1. A method for forming a silicide conductive structure on a semiconductor device, the method comprising:

depositing metal on the surface of a patterned semiconductor film;

heat treating the semiconductor film on which the metal is deposited;

removing residual metal that did not react during the heat treating step; and

repeating the depositing step, the heat treating step, and the removing step once or a number of times.

2. The method for manufacturing the semiconductor device according to claim 1, further comprising:

heat treating the semiconductor film after the repeating step at a temperature that is higher than that of the heat treating step.

3. The method for manufacturing the semiconductor device according to claim 2, wherein the patterned semiconductor film is an N-type semiconductor.

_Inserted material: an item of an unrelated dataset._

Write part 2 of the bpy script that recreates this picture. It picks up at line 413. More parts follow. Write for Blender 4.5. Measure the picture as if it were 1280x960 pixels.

4. A method for manufacturing a semiconductor device, comprising:

forming a conductive portion on the substrate, wherein the conductive portion includes a gate electrode;

forming a spacer on a side wall of the gate electrode;

depositing metal on the surface of the substrate including the conductive portion;

applying silicide on the conductive portion in a self-aligned manner by heat treating the substrate on which the metal is deposited;

removing residual metal that did not react during the heat treatment; and

repeating the depositing step, the silicide applying step, and the removing step once or a number of times.

5. The method for manufacturing the semiconductor device according to claim 4, further comprising:

heat treating the substrate after the repeating step at a temperature that is higher than that of the heat treating step.

6. The method for manufacturing the semiconductor device according to claim 5, wherein the conductive portion to which silicide is applied is an N-type semiconductor.

7. The method for manufacturing the semiconductor device according to claim 4, wherein the thickness of the gate electrode is 1,000 Å (10−8 cm) to 2,500 Å (10−8 cm), and the heat treating is repeated in a temperature range of 600° C. to 720° C.

8. The method for manufacturing the semiconductor device according to claim 7, further comprising:

heat treating the substrate after the repeating step for 30 seconds at a temperature of about 850° C.

9. The method for manufacturing the semiconductor device according to claim 8, wherein the conductive portion to which silicide is applied is an N-type semiconductor.